• **Exercise aim**
Write out, word for word, every line from the first one through the line that holds "return t_.mat", and nothing else; skip the pictures.

____________

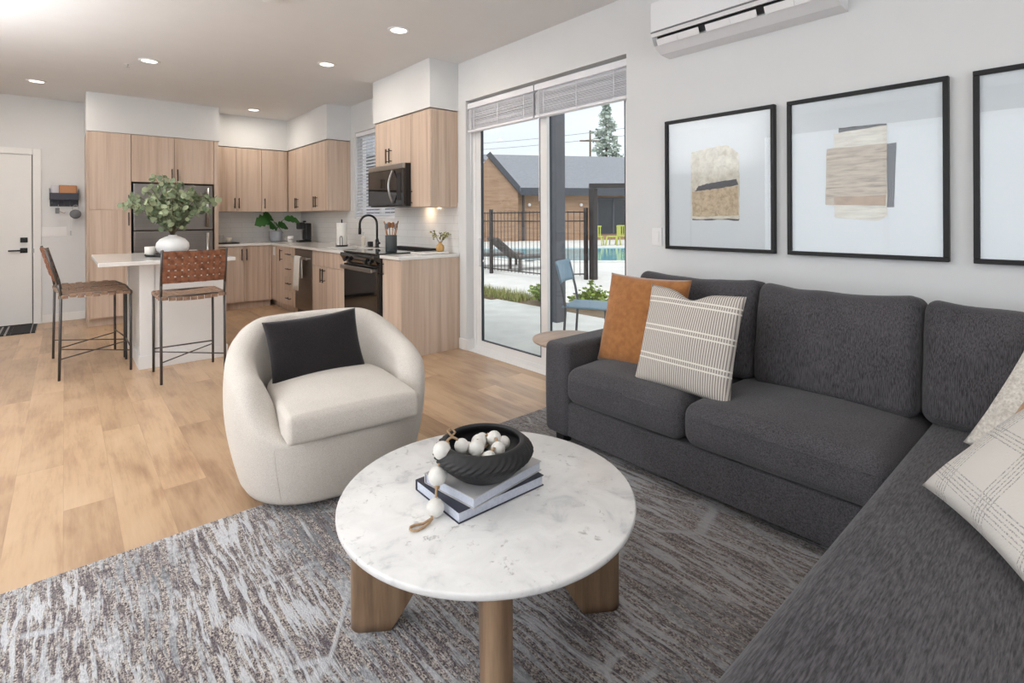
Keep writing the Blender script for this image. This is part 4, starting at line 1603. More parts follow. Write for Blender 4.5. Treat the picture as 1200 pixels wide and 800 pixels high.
def picture(label, yl, yr, pieces):
    f_ = thing('framed_picture', label, 'picture', (XW, (yl + yr) / 2, PZ0), group='three black framed pictures over the sofa')
    fw, fd = .020, .034
    m_ = MB()
    m_.box(XW - fd, XW - .002, yr, yl, PZ1 - fw, PZ1, .002)
    m_.box(XW - fd, XW - .002, yr, yl, PZ0, PZ0 + fw, .002)
    m_.box(XW - fd, XW - .002, yr, yr + fw, PZ0 + fw, PZ1 - fw, .002)
    m_.box(XW - fd, XW - .002, yl - fw, yl, PZ0 + fw, PZ1 - fw, .002)
    m_.build('frame', M['frame_black'], f_)
    bd = MB().box(XW - .016, XW - .003, yr + fw - .002, yl - fw + .002, PZ0 + fw - .002, PZ1 - fw + .002).build('mat_board', M['picture_print'], f_)
    w_ = yl - yr
    for k, (nm, mt, pts, sd_, am) in enumerate(pieces):
        x0 = XW - .0165 - .0011 * k
        rp = ragged(pts, 9, am, sd_)
        mm = Matrix(((0, 0, 1, x0), (-w_, 0, 0, yl), (0, -(PZ1 - PZ0), 0, PZ1), (0, 0, 0, 1)))
        MB().poly(rp, -.001, 0, m=mm).build(nm, mt, bd)
    MB().box(XW - .026, XW - .023, yr + fw - .001, yl - fw + .001, PZ0 + fw - .001, PZ1 - fw + .001).build('glazing', M['glass'], f_)
    return f_


def paper_mat(name, c1, c2, sc=(10, 10, 90)):
    t_ = NT(name)
    a_ = t_.noise(t_.coords(sc), 1, 4, .65, .4)
    t_.color(t_.ramp(a_, [(.3, srgb(*c1)), (.5, srgb(*c2)), (.7, srgb(*[min(255, q + 16) for q in c2]))]))
    t_.set(rough=.8)
    M[name] = t_.mat
    return t_.mat


paper_mat('art_cream', (196, 186, 170), (218, 211, 198), (30, 30, 30))
paper_mat('art_tan', (166, 140, 112), (200, 178, 150), (40, 40, 40))
paper_mat('art_wrinkle', (142, 122, 104), (192, 176, 158), (6, 10, 90))
paper_mat('art_pale', (200, 192, 180), (222, 216, 206), (10, 10, 70))
paper_mat('art_brown', (150, 118, 92), (180, 150, 122), (20, 20, 50))
picture('black framed collage of cream and tan paper with a dark band, leftmost picture', 1.817, 1.156, [
    ('art_patch', M['paper_dark'], [(.26, .74), (.70, .745), (.70, .775), (.27, .775)], 5, .005),
    ('art_patch', M['art_cream'], [(.26, .265), (.40, .245), (.60, .235), (.70, .30), (.705, .58), (.70, .765), (.26, .765)], 2, .004),
    ('art_patch', M['art_tan'], [(.27, .56), (.69, .53), (.70, .745), (.27, .745)], 3, .004),
    ('art_patch', M['paper_dark'], [(.30, .56), (.33, .52), (.46, .50), (.68, .485), (.70, .525), (.46, .55)], 4, .003)])
picture('black framed collage of wrinkled tan paper over a dark sheet, middle picture', 1.093, .441, [
    ('art_patch', M['paper_dark'], [(.60, .34), (.715, .33), (.70, .70), (.62, .70)], 7, .001),
    ('art_patch', M['paper_dark'], [(.36, .21), (.66, .215), (.66, .25), (.36, .25)], 9, .002),
    ('art_patch', M['art_pale'], [(.33, .24), (.66, .225), (.66, .75), (.61, .78), (.33, .76)], 8, .002),
    ('art_patch', M['art_wrinkle'], [(.28, .33), (.66, .33), (.655, .69), (.27, .68)], 6, .003),
    ('art_patch', M['art_brown'], [(.33, .63), (.655, .63), (.65, .69), (.33, .68)], 6, .002)])
picture('black framed picture cut off by the right edge of the view', .363, -.295, [
    ('art_patch', M['art_pale'], [(.40, .25), (.72, .25), (.72, .72), (.40, .72)], 8, .002),
    ('art_patch', M['paper_dark'], [(.45, .40), (.68, .40), (.68, .47), (.45, .47)], 6, .003)])

# ================================================================ LIVING AREA
RZ = .011
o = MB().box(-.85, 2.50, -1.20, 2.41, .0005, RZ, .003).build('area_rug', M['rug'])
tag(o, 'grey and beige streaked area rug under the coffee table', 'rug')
# ---- coffee table
TCX, TCY, TR = 1.002, 1.277, .4538
f = thing('coffee_table', 'round coffee table with white marble top and chunky wooden legs', 'coffee table', (TCX, TCY, RZ))
MB().lathe([(0, .379), (TR - .008, .379), (TR - .003, .381), (TR - .001, .385), (TR, .394), (TR - .002, .398), (TR - .005, .400), (0, .400)], (TCX, TCY, 0), 128).build('table_top', M['marble'], f)
for k in range(4):
    a = R(145 + 90 * k)
    th = .038
    m = MB()
    prof = [(.412, 0), (.412, .399), (.03, .399), (.03, .37), (.285, 0)]
    mt = Matrix.Translation((TCX, TCY, RZ)) @ Matrix.Rotation(a, 4, 'Z')
    # slab with half-round outer end: extrude outline in plan per height level
    NZ = 14

    def lp(i, j):
        z = (.3785 - RZ) * j / (NZ - 1)
        rin = .290 - .23 * (z / .3785) ** .95
        ro = .420
        n = 28
        if i < 15:
            b_ = -PI / 2 + PI * i / 14
            p_ = V(ro - th + th * math.cos(b_), th * math.sin(b_), z)
        else:
            b_ = PI / 2 + PI * (i - 15) / 12
            p_ = V(rin + th * .2 + th * .2 * math.cos(b_), th * math.sin(b_), z)
        return mt @ p_
    g_ = m.grid(lp, 28, NZ, cu=True)
    m.bm.faces.new([g_[i][0] for i in range(28)])
    m.bm.faces.new([g_[i][NZ - 1] for i in range(28)])
    m.build('leg', M['table_wood'], f)


# books
def book(name, label, c, ang, w, d_, z0, th, cover):
    f_ = thing(name, label, 'book', (c[0], c[1], z0), ang, local=True, group='books stacked under the bowl')
    m_ = MB()
    m_.box(-w / 2, w / 2, -d_ / 2, d_ / 2, 0, .0025, .0008)
    m_.box(-w / 2, w / 2, -d_ / 2, d_ / 2, th - .0025, th, .0008)
    m_.box(-w / 2, -w / 2 + .003, -d_ / 2, d_ / 2, .0025, th - .0025) if False else m_.box(-w / 2, w / 2, d_ / 2 - .003, d_ / 2, .0025, th - .0025)
    m_.build('cover', cover, f_)
    MB().box(-w / 2 + .004, w / 2 - .004, -d_ / 2 + .004, d_ / 2 - .004, .0026, th - .0026).build('pages', M['book_pages'], f_)
    return f_


book('hardcover_book', 'dark-covered hardcover book lying on the marble table, under the grey book', (.988, 1.298), R(-1), .325, .240, .4005, .033, M['book_cover_blue'])
book('hardcover_book', 'grey-covered hardcover book on top of the dark one, directly under the black bowl', (1.000, 1.292), R(7), .302, .220, .4336, .031, M['book_cover_grey'])

# bowl
BCX, BCY, BZ0 = .975, 1.264, .465
RN = 44
prof = [(0, 0), (.075, 0), (.085, .004), (.118, .030), (.146, .058), (.153, .072), (.148, .083), (.128, .101), (.121, .105), (.114, .104), (.112, .098), (.128, .080), (.132, .066), (.118, .036), (.085, .014), (0, .010)]


def ribs(p, a, j):
    if 3 <= j <= 7:
        k_ = .0032 * (1 if j in (4, 5, 6) else .5)
        tw_ = j * .12
        s_ = 1 + k_ / .15 * math.copysign(abs(math.sin((a + tw_) * 30)) ** .7, math.sin((a + tw_) * 30))
        return V(p.x * s_, p.y * s_, p.z)
    return p


# finer profile between the ribbed rows
pf = prof[:3]
seg = [(.085, .004), (.118, .030), (.146, .058), (.153, .072), (.148, .083), (.128, .101)]
fine = []
for (a, b_) in zip(seg, seg[1:]):
    for q in range(4): fine.append((a[0] + (b_[0] - a[0]) * q / 4, a[1] + (b_[1] - a[1]) * q / 4))
full = prof[:2] + fine + prof[7:]
nf = len(fine)


def ribs2(p, a, j):
    if 5 <= j < nf + 1 and p.z > .022:
        lo, hi = .045, .098
        k_ = min(1, max(0, (p.z - .030) / .015)) * min(1, max(0, (.101 - p.z) / .008))
        tw_ = -(p.z - .045) * 11
        w_ = math.sin((a + tw_) * 38)
        s_ = 1 + .0026 * k_ / .15 * math.copysign(abs(w_) ** .6, w_)
        return V(p.x * s_, p.y * s_, p.z)
    return p


o = MB().lathe(full, (BCX, BCY, BZ0), 340, fn=ribs2).build('ribbed_bowl', M['bowl_black'])
tag(o, 'black ribbed bowl on the stacked books, full of white beads', 'bowl')

# bead garland: one string of beads
f = thing('bead_garland', 'string of white wooden beads with twine, trailing out of the black bowl', 'bead garland', (BCX, BCY, .5))
zb = BZ0 + .012
inside = [(-.072, .030, .092, .024), (-.035, .045, .07, .022), (-.038, -.010, .088, .026), (.006, .035, .082, .026), (.042, .062, .075, .022), (.058, .012, .088, .025), (.03, -.045, .078, .024), (-.025, -.065, .072, .022), (.085, -.010, .074, .022), (.0, .0, .04, .024), (-.06, -.03, .055, .02), (.072, .05, .055, .02)]
outside = [(-.134, .012, .098, .027), (-.166, .020, .026, .027), (-.195, -.035, -.0375, .0255)]
E_ = []


def bead(p, r_):
    m_ = MB()
    m_.lathe([(0.001, -r_)] + [(r_ * math.cos(t2), r_ * math.sin(t2)) for t2 in [(-PI / 2) + PI * i / 12 for i in range(1, 12)]] + [(0.001, r_)], p, 20)
    m_.build('bead', M['bead_white'], f)


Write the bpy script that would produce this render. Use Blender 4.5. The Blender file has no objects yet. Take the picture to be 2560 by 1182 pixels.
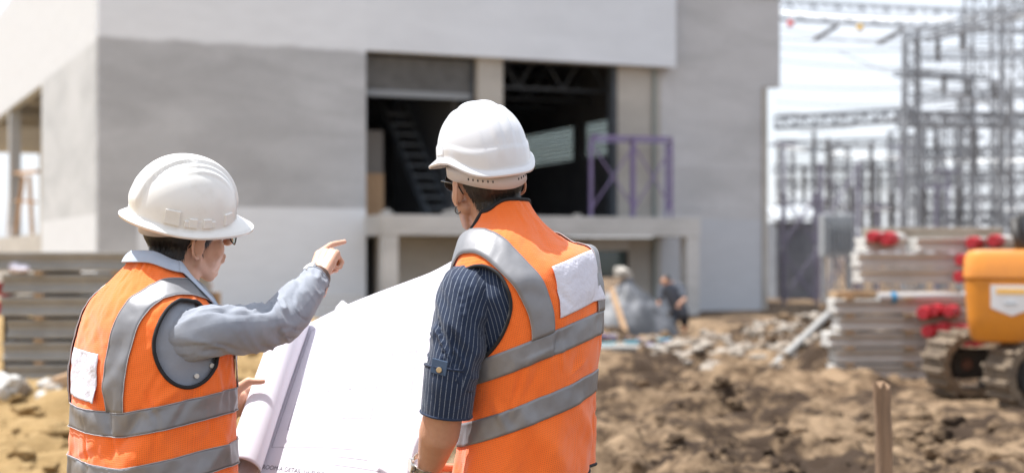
import bpy, bmesh, math, random
import numpy as np
from mathutils import Vector, Matrix
from mathutils.bvhtree import BVHTree
random.seed(7); np.random.seed(7)
scene = bpy.context.scene
COL = scene.collection
R = math.radians

# ------------------------------------------------------------------ camera
F, H, YH = 3555.6, 1.38, 640.0          # focal length in photo pixels, eye height, horizon row
cam = bpy.data.cameras.new('camera'); camo = bpy.data.objects.new('camera', cam); COL.objects.link(camo)
camo.location = (0, 0, H); camo.rotation_euler = (R(90), 0, 0)
cam.lens = 50; cam.sensor_width = 36; cam.shift_y = 49 / 2560
cam.clip_start = .05; cam.clip_end = 3000
cam.dof.use_dof = True; cam.dof.focus_distance = 3.36; cam.dof.aperture_fstop = 2.5
scene.camera = camo

# ------------------------------------------------------------------ sky and sun
SUN = Vector((-.36, .12, .92)).normalized()
elev = math.asin(SUN.z); azim = math.atan2(SUN.x, SUN.y)
world = bpy.data.worlds.new('World'); scene.world = world; world.use_nodes = True
wn = world.node_tree; wn.nodes.clear()
def wnode(t, **k):
    n = wn.nodes.new(t)
    for a, b in k.items(): setattr(n, a, b)
    return n
sky = wnode('ShaderNodeTexSky', sky_type='NISHITA', sun_disc=False, sun_elevation=elev, sun_rotation=azim, air_density=1.0, dust_density=2.5, ozone_density=1.0)
tc = wnode('ShaderNodeTexCoord'); mp = wnode('ShaderNodeMapping'); mp.inputs['Scale'].default_value = (1, 1, 2.6)
cn = wnode('ShaderNodeTexNoise'); cn.inputs['Scale'].default_value = 2.3; cn.inputs['Detail'].default_value = 7; cn.inputs['Roughness'].default_value = .55
cr = wnode('ShaderNodeValToRGB'); cr.color_ramp.elements[0].position = .36; cr.color_ramp.elements[1].position = .60
cr.color_ramp.elements[0].color = (.62, .62, .62, 1); cr.color_ramp.elements[1].color = (.95, .95, .95, 1)
mx = wnode('ShaderNodeMix', data_type='RGBA'); mx.inputs[7].default_value = (4.0, 4.2, 4.55, 1)
bg = wnode('ShaderNodeBackground'); bg.inputs[1].default_value = .15
wo = wnode('ShaderNodeOutputWorld')
L_ = wn.links.new
L_(tc.outputs['Generated'], mp.inputs[0]); L_(mp.outputs[0], cn.inputs[0]); L_(cn.outputs[0], cr.inputs[0])
L_(cr.outputs[0], mx.inputs[0]); L_(sky.outputs[0], mx.inputs[6]); L_(mx.outputs[2], bg.inputs[0]); L_(bg.outputs[0], wo.inputs[0])
sl = bpy.data.lights.new('sun', 'SUN'); so = bpy.data.objects.new('sun', sl); COL.objects.link(so)
sl.energy = 4.3; sl.angle = R(.6); sl.color = (1, .985, .96)
so.rotation_euler = SUN.to_track_quat('Z', 'Y').to_euler(); so.location = (-20, 10, 40)
vs = scene.view_settings
vs.view_transform = 'Standard'; vs.look = 'None'; vs.gamma = 1; vs.exposure = .86; vs.use_curve_mapping = False
scene.render.engine = 'CYCLES'
scene.cycles.use_denoising = True
scene.cycles.max_bounces = 6

# ------------------------------------------------------------------ helpers
def P(px, py, Y):
    return Vector(((px - 1280) / F * Y, Y, H + (YH - py) / F * Y))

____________

• **Right answer**
Keep writing the Blender script for this image. This is part 4, starting at line 1603. More parts follow. Write for Blender 4.5. Treat the picture as 1200 pixels wide and 800 pixels high.
def picture(label, yl, yr, pieces):
    f_ = thing('framed_picture', label, 'picture', (XW, (yl + yr) / 2, PZ0), group='three black framed pictures over the sofa')
    fw, fd = .020, .034
    m_ = MB()
    m_.box(XW - fd, XW - .002, yr, yl, PZ1 - fw, PZ1, .002)
    m_.box(XW - fd, XW - .002, yr, yl, PZ0, PZ0 + fw, .002)
    m_.box(XW - fd, XW - .002, yr, yr + fw, PZ0 + fw, PZ1 - fw, .002)
    m_.box(XW - fd, XW - .002, yl - fw, yl, PZ0 + fw, PZ1 - fw, .002)
    m_.build('frame', M['frame_black'], f_)
    bd = MB().box(XW - .016, XW - .003, yr + fw - .002, yl - fw + .002, PZ0 + fw - .002, PZ1 - fw + .002).build('mat_board', M['picture_print'], f_)
    w_ = yl - yr
    for k, (nm, mt, pts, sd_, am) in enumerate(pieces):
        x0 = XW - .0165 - .0011 * k
        rp = ragged(pts, 9, am, sd_)
        mm = Matrix(((0, 0, 1, x0), (-w_, 0, 0, yl), (0, -(PZ1 - PZ0), 0, PZ1), (0, 0, 0, 1)))
        MB().poly(rp, -.001, 0, m=mm).build(nm, mt, bd)
    MB().box(XW - .026, XW - .023, yr + fw - .001, yl - fw + .001, PZ0 + fw - .001, PZ1 - fw + .001).build('glazing', M['glass'], f_)
    return f_


def paper_mat(name, c1, c2, sc=(10, 10, 90)):
    t_ = NT(name)
    a_ = t_.noise(t_.coords(sc), 1, 4, .65, .4)
    t_.color(t_.ramp(a_, [(.3, srgb(*c1)), (.5, srgb(*c2)), (.7, srgb(*[min(255, q + 16) for q in c2]))]))
    t_.set(rough=.8)
    M[name] = t_.mat
    return t_.mat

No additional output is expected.